▶ **SUPPLIED MATERIAL**
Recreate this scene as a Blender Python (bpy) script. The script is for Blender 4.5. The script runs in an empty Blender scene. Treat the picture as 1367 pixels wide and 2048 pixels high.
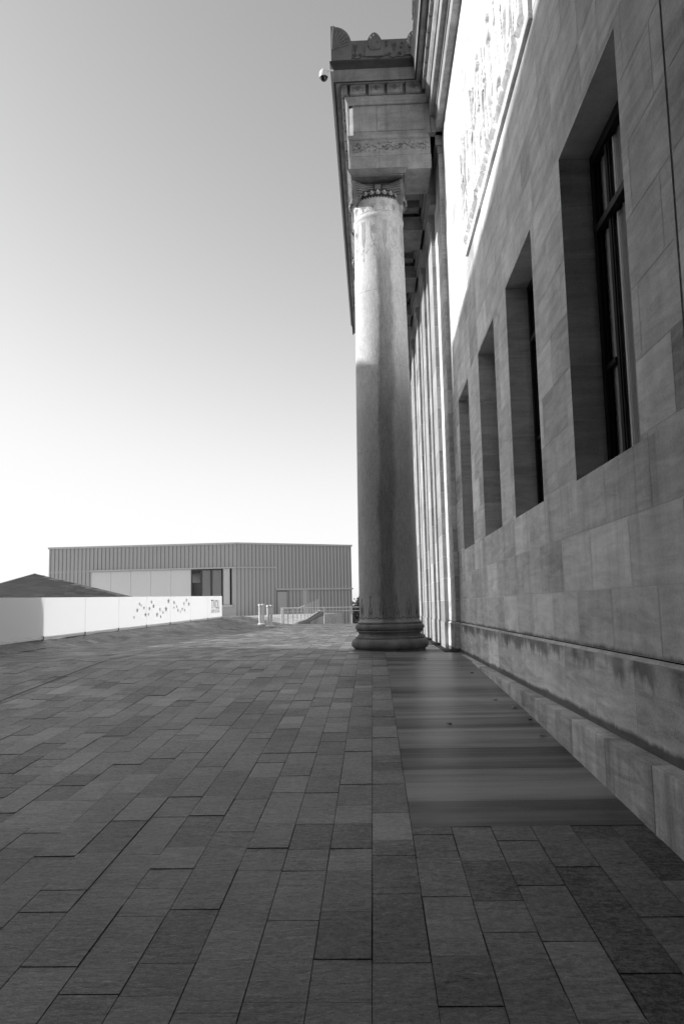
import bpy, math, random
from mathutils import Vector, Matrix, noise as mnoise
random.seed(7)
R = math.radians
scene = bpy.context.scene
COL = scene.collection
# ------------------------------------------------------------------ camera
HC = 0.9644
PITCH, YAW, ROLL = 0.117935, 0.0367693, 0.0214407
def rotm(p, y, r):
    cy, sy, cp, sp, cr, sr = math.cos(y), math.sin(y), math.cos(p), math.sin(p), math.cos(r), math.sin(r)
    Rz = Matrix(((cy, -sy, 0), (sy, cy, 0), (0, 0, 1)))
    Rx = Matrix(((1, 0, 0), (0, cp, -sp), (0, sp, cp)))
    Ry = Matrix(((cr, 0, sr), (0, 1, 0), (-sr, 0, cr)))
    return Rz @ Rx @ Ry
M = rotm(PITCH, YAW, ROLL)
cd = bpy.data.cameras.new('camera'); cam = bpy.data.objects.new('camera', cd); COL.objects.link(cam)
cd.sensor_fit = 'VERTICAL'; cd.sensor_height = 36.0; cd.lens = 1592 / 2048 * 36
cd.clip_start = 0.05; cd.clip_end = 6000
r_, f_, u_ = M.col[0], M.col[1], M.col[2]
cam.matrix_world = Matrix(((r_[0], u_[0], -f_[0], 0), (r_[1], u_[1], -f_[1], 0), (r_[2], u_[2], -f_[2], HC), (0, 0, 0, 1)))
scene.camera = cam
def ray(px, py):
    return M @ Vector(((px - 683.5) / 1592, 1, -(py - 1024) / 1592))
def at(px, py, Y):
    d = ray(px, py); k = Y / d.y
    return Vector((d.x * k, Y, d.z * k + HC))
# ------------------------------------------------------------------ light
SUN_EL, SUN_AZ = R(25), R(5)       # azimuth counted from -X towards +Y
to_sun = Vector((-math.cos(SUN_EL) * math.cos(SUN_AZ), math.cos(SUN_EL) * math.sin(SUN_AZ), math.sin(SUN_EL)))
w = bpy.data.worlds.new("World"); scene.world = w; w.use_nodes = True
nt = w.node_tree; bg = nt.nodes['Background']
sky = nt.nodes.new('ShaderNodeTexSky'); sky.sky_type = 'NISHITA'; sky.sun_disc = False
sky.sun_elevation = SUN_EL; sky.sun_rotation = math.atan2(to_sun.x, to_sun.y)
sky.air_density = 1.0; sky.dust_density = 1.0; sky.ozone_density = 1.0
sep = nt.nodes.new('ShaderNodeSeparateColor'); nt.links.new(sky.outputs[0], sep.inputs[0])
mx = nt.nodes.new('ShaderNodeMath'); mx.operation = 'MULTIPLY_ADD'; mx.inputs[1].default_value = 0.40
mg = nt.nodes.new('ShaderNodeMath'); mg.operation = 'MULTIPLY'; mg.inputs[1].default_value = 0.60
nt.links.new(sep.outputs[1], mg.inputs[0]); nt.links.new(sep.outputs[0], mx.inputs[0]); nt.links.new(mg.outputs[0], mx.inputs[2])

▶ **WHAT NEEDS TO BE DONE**
Write out the whole listing exactly, and drop the pictures.

▶ **RESPONSE TO THIS EXERCISE**
Recreate this scene as a Blender Python (bpy) script. The script is for Blender 4.5. The script runs in an empty Blender scene. Treat the picture as 1367 pixels wide and 2048 pixels high.
import bpy, math, random
from mathutils import Vector, Matrix, noise as mnoise
random.seed(7)
R = math.radians
scene = bpy.context.scene
COL = scene.collection
# ------------------------------------------------------------------ camera
HC = 0.9644
PITCH, YAW, ROLL = 0.117935, 0.0367693, 0.0214407
def rotm(p, y, r):
    cy, sy, cp, sp, cr, sr = math.cos(y), math.sin(y), math.cos(p), math.sin(p), math.cos(r), math.sin(r)
    Rz = Matrix(((cy, -sy, 0), (sy, cy, 0), (0, 0, 1)))
    Rx = Matrix(((1, 0, 0), (0, cp, -sp), (0, sp, cp)))
    Ry = Matrix(((cr, 0, sr), (0, 1, 0), (-sr, 0, cr)))
    return Rz @ Rx @ Ry
M = rotm(PITCH, YAW, ROLL)
cd = bpy.data.cameras.new('camera'); cam = bpy.data.objects.new('camera', cd); COL.objects.link(cam)
cd.sensor_fit = 'VERTICAL'; cd.sensor_height = 36.0; cd.lens = 1592 / 2048 * 36
cd.clip_start = 0.05; cd.clip_end = 6000
r_, f_, u_ = M.col[0], M.col[1], M.col[2]
cam.matrix_world = Matrix(((r_[0], u_[0], -f_[0], 0), (r_[1], u_[1], -f_[1], 0), (r_[2], u_[2], -f_[2], HC), (0, 0, 0, 1)))
scene.camera = cam
def ray(px, py):
    return M @ Vector(((px - 683.5) / 1592, 1, -(py - 1024) / 1592))
def at(px, py, Y):
    d = ray(px, py); k = Y / d.y
    return Vector((d.x * k, Y, d.z * k + HC))
# ------------------------------------------------------------------ light
SUN_EL, SUN_AZ = R(25), R(5)       # azimuth counted from -X towards +Y
to_sun = Vector((-math.cos(SUN_EL) * math.cos(SUN_AZ), math.cos(SUN_EL) * math.sin(SUN_AZ), math.sin(SUN_EL)))
w = bpy.data.worlds.new("World"); scene.world = w; w.use_nodes = True
nt = w.node_tree; bg = nt.nodes['Background']
sky = nt.nodes.new('ShaderNodeTexSky'); sky.sky_type = 'NISHITA'; sky.sun_disc = False
sky.sun_elevation = SUN_EL; sky.sun_rotation = math.atan2(to_sun.x, to_sun.y)
sky.air_density = 1.0; sky.dust_density = 1.0; sky.ozone_density = 1.0
sep = nt.nodes.new('ShaderNodeSeparateColor'); nt.links.new(sky.outputs[0], sep.inputs[0])
mx = nt.nodes.new('ShaderNodeMath'); mx.operation = 'MULTIPLY_ADD'; mx.inputs[1].default_value = 0.40
mg = nt.nodes.new('ShaderNodeMath'); mg.operation = 'MULTIPLY'; mg.inputs[1].default_value = 0.60
nt.links.new(sep.outputs[1], mg.inputs[0]); nt.links.new(sep.outputs[0], mx.inputs[0]); nt.links.new(mg.outputs[0], mx.inputs[2])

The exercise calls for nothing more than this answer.